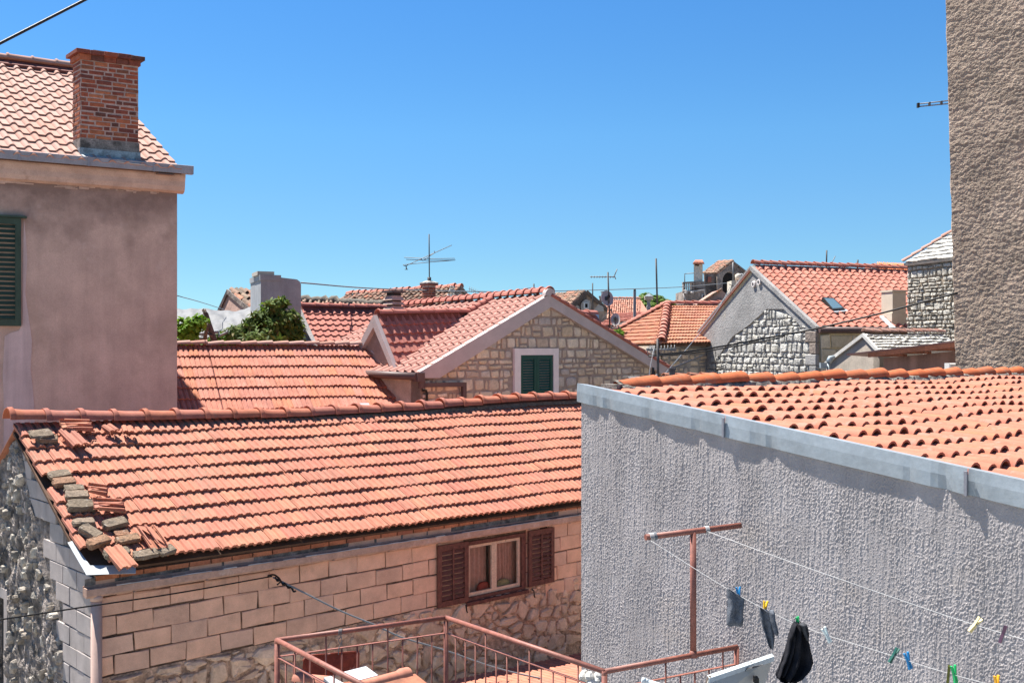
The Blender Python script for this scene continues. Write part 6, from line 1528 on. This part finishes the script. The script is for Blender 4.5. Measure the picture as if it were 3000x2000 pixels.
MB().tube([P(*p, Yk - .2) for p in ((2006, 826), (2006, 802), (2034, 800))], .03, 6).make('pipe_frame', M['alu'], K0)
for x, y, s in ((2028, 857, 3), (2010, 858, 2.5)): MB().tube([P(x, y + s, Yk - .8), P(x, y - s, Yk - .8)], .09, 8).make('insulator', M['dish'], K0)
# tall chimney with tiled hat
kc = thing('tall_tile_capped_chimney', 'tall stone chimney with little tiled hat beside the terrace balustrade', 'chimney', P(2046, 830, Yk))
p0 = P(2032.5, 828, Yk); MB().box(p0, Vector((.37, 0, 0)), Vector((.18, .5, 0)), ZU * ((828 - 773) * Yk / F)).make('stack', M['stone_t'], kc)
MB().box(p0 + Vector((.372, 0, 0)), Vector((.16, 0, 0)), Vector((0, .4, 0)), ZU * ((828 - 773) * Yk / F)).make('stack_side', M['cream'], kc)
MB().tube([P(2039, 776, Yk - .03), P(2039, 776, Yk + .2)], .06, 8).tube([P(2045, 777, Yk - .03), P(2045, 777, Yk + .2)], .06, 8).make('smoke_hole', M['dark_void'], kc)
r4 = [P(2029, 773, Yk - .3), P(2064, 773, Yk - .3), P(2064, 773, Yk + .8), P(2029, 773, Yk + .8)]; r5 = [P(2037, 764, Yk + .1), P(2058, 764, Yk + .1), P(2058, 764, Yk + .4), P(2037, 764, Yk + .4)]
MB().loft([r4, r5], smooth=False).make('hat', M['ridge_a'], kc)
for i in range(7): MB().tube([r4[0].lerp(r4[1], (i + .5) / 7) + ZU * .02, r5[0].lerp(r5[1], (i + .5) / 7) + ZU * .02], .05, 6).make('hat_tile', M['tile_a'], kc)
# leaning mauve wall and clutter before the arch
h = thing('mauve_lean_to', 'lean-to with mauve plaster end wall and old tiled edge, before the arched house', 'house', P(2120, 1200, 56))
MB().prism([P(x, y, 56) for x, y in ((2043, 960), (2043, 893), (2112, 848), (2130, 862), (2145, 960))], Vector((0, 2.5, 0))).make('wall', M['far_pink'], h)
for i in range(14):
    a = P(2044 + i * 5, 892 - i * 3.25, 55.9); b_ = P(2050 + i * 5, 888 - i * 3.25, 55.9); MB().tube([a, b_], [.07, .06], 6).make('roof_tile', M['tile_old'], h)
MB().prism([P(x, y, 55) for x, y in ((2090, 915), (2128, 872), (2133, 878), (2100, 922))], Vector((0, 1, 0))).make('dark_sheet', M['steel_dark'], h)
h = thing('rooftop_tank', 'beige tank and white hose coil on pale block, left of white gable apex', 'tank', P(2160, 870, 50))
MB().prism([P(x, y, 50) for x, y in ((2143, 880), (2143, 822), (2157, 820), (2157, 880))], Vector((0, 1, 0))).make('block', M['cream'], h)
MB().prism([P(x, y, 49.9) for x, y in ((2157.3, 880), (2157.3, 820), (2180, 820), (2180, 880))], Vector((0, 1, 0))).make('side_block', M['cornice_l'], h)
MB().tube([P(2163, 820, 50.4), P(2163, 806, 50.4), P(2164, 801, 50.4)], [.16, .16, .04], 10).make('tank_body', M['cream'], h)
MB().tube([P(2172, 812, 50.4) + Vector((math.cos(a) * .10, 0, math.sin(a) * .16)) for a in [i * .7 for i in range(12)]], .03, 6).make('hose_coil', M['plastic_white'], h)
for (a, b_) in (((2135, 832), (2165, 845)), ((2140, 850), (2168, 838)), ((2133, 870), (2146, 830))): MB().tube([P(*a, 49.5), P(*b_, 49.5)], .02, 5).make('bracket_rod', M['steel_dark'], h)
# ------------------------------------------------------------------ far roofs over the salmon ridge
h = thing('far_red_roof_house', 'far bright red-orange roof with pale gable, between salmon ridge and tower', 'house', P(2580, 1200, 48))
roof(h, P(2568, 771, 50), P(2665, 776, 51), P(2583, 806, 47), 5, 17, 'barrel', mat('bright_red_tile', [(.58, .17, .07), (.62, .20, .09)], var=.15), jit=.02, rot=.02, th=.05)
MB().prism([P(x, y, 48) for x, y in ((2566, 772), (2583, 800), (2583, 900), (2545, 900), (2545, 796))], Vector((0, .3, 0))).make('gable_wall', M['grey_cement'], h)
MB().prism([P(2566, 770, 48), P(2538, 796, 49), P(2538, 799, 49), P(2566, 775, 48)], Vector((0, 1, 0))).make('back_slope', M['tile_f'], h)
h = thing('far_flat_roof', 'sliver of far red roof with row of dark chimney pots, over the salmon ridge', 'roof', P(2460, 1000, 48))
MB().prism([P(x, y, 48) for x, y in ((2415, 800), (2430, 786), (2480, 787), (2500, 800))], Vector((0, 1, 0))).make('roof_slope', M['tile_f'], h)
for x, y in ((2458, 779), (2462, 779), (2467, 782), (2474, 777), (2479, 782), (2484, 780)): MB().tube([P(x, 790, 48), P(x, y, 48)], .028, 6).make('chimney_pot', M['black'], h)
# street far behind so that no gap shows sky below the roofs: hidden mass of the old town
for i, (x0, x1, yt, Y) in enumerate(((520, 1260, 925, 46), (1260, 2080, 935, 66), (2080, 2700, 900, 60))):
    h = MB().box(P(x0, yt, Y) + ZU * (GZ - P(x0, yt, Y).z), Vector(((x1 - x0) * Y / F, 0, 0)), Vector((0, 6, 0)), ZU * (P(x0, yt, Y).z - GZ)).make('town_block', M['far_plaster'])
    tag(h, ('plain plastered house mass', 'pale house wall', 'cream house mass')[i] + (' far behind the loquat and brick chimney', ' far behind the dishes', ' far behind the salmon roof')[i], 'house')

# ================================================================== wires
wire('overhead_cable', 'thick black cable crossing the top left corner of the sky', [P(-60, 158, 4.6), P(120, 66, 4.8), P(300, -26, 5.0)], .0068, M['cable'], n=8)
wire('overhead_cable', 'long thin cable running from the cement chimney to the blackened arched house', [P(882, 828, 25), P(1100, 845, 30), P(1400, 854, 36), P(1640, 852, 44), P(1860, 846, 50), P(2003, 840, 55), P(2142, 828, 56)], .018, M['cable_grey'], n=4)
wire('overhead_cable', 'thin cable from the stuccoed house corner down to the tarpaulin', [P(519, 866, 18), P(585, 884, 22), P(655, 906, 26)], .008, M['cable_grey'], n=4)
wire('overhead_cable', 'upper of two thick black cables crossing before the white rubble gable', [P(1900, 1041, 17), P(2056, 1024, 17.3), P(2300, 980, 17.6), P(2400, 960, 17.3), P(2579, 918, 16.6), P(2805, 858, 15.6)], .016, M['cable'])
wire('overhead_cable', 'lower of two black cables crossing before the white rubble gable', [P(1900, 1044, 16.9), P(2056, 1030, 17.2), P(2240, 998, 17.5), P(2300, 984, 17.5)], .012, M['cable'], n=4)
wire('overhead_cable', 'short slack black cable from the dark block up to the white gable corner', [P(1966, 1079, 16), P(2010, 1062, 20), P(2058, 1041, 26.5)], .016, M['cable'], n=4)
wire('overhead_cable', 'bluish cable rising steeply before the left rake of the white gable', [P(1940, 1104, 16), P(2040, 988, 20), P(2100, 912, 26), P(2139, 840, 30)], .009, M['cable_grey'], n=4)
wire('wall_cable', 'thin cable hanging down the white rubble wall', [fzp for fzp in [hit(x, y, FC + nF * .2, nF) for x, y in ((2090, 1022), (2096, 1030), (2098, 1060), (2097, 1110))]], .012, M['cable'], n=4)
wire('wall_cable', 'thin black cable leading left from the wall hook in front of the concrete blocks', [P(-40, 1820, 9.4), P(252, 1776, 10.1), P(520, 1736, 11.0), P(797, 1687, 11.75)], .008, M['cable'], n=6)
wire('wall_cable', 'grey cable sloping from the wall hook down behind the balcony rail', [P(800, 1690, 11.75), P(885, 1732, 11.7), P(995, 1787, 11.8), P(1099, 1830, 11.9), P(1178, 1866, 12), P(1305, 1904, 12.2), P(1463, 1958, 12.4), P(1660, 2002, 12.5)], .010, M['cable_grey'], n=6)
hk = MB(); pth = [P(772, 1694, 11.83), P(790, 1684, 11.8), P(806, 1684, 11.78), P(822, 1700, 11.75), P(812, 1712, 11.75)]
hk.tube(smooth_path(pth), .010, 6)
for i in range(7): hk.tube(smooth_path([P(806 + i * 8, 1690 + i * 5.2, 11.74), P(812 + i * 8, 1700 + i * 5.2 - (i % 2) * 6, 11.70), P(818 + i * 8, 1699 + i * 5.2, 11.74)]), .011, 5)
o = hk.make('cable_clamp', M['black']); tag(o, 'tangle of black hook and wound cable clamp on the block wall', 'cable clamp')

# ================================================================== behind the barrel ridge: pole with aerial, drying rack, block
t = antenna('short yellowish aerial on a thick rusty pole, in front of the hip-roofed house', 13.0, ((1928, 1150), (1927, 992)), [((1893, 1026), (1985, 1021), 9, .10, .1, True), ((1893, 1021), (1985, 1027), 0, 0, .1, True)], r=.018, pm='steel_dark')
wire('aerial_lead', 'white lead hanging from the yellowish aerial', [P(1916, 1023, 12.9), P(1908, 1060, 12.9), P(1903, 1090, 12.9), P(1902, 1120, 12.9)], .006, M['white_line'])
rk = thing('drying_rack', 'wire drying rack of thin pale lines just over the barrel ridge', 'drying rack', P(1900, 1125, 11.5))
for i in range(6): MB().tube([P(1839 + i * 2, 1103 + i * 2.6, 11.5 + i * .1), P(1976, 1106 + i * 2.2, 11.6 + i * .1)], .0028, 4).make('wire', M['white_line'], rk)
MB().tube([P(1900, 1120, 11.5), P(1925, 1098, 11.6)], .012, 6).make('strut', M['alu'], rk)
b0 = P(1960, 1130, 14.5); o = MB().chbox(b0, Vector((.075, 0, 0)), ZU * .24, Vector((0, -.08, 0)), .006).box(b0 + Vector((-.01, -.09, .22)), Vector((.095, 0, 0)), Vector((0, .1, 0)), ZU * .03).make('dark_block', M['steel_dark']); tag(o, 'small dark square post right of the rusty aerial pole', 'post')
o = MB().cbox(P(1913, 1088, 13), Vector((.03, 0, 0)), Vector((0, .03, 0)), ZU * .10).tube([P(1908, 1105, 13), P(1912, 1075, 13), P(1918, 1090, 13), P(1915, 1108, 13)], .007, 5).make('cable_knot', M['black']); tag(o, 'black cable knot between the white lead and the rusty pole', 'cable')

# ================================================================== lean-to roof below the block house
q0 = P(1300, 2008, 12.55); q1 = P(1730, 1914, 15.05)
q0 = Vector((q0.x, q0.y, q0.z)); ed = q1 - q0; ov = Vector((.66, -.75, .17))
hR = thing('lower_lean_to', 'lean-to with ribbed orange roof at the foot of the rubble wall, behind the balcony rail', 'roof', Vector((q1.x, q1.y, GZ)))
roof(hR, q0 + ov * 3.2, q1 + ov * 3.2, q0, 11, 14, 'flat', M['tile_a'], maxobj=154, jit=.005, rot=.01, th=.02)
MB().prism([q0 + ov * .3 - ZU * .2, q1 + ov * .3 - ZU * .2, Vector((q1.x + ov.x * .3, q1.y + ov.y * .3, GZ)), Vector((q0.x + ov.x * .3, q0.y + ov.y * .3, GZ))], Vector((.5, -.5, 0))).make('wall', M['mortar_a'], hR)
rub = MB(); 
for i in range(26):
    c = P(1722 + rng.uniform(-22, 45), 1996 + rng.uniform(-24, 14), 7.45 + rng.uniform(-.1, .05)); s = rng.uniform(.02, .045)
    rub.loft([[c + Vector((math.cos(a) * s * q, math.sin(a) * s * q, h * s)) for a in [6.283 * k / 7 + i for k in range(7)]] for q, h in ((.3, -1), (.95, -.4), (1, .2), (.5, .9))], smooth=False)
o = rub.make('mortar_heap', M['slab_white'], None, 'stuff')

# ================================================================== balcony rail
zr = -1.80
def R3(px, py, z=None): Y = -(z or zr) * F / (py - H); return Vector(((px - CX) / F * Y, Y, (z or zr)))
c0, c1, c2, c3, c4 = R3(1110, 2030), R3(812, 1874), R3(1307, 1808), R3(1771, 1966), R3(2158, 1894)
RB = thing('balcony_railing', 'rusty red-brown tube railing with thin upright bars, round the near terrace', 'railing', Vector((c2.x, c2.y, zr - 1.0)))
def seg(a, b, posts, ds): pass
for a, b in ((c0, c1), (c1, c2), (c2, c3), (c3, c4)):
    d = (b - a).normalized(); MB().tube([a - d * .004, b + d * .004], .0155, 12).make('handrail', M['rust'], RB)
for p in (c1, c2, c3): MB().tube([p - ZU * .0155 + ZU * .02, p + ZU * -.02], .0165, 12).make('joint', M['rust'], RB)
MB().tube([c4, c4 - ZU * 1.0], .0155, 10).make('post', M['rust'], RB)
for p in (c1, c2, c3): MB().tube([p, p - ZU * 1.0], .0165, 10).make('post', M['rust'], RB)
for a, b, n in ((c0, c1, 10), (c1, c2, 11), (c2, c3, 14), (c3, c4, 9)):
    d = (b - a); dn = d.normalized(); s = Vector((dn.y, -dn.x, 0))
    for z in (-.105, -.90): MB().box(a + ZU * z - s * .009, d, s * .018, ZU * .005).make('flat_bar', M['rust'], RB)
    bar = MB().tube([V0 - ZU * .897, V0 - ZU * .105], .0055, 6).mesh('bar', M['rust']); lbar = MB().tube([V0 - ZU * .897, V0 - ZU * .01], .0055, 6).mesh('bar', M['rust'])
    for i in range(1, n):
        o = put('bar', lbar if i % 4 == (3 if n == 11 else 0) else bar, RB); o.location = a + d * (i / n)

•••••

__Aim__
Copy each line above where the string "from" occurs.

__Written solution__
The Blender Python script for this scene continues. Write part 6, from line 1528 on. This part finishes the script. The script is for Blender 4.5. Measure the picture as if it were 3000x2000 pixels.
wire('overhead_cable', 'long thin cable running from the cement chimney to the blackened arched house', [P(882, 828, 25), P(1100, 845, 30), P(1400, 854, 36), P(1640, 852, 44), P(1860, 846, 50), P(2003, 840, 55), P(2142, 828, 56)], .018, M['cable_grey'], n=4)
wire('overhead_cable', 'thin cable from the stuccoed house corner down to the tarpaulin', [P(519, 866, 18), P(585, 884, 22), P(655, 906, 26)], .008, M['cable_grey'], n=4)
wire('overhead_cable', 'short slack black cable from the dark block up to the white gable corner', [P(1966, 1079, 16), P(2010, 1062, 20), P(2058, 1041, 26.5)], .016, M['cable'], n=4)
wire('wall_cable', 'thin black cable leading left from the wall hook in front of the concrete blocks', [P(-40, 1820, 9.4), P(252, 1776, 10.1), P(520, 1736, 11.0), P(797, 1687, 11.75)], .008, M['cable'], n=6)
wire('wall_cable', 'grey cable sloping from the wall hook down behind the balcony rail', [P(800, 1690, 11.75), P(885, 1732, 11.7), P(995, 1787, 11.8), P(1099, 1830, 11.9), P(1178, 1866, 12), P(1305, 1904, 12.2), P(1463, 1958, 12.4), P(1660, 2002, 12.5)], .010, M['cable_grey'], n=6)
wire('aerial_lead', 'white lead hanging from the yellowish aerial', [P(1916, 1023, 12.9), P(1908, 1060, 12.9), P(1903, 1090, 12.9), P(1902, 1120, 12.9)], .006, M['white_line'])